Zwei Leben estreou em outubro de 2012 na Noruega. Depois, em janeiro de 2013, o filme participaria de seu primeiro festival: o de Palm Springs. A trajetória do filme em festivais somaria outras 11 participações. Neste caminho, Zwei Leben abocanhou sete prêmios e foi indicado a outros cinco. Entre os que recebeu, destaque para os de Melhor Filme entregues no Festival de Cinema Biberach e no Festival de Cinema Independente de Biberach. A produção ganhou também dois prêmios da audiência no Festival Internacional de Cinema de Emden e os prêmios de Melhor Elenco e Melhor Edição no Festival de Cinema Alemão.

Este filme, coproduzido pela Alemanha e pela Noruega, foi escolhido para representar a Alemanha como Melhor Filme em Língua Estrangeira no Oscar 2014.

Os usuários do site IMDb deram a nota 7,1 para Zwei Leben. Uma boa avaliação levando em conta o padrão do site. Os críticos que tem os seus textos linkados no Rotten Tomatoes dedicaram 11 textos positivos e apenas dois negativos para a produção, o que lhe garante uma aprovação de 85% e uma nota média de 6,5. Achei baixa a nota, apesar do nível de aprovação estar bom.

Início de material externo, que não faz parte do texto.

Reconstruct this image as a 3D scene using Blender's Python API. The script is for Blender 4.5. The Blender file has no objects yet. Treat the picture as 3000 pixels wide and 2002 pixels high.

CONCLUSÃO: Interessante quando um filme parece contar uma história e, depois, ele se revela bem mais complexo. Este é o caso de Zwei Leben. Reforçando uma das escolas de cinema mais propensa a esmiuçar e repensar a própria história, esta produção foca no período imediato após a unificação da Alemanha. Com o fim das divisões do país, vários expurgos do passado foram feitos, e muitas histórias duplas, reveladas. Esta produção de interesse histórico e humano parte de uma história particular para refletir sobre um sentimento mais generalizado. Bem narrado e com ótimos atores, o filme só peca um pouco para a solução final da história. Mas nada que comprometa a boa experiência anterior. Recomendo.

Por Alessandra

Jornalista com doutorado pelo curso de Comunicación, Cambio Social y Desarrollo da Universidad Complutense de Madrid, sou uma apaixonada pelo cinema e "série maníaca". Em outras palavras, uma cinéfila inveterada e uma consumidora de séries voraz - quando o tempo me permite, é claro.

Também tenho Twitter, conta no Facebook, Polldaddy, YouTube, entre outros sites e recursos online. Tenho mais de 20 anos de experiência como jornalista. Trabalhei também com inbound marketing e, atualmente, atuo como professora do curso de Jornalismo da FURB (Universidade Regional de Blumenau).

4 respostas em “Zwei Leben – Two Lives – Duas Vidas”

Primeiramente parabéns belo blog. Muito bom mesmo! Qualidade excepcional e difícil de encontrar na internet.
Se não assistiu ainda, recomendo o “O Melhor Lance” (La Migliore Offerta). Fiquei curioso para ler sua crítica.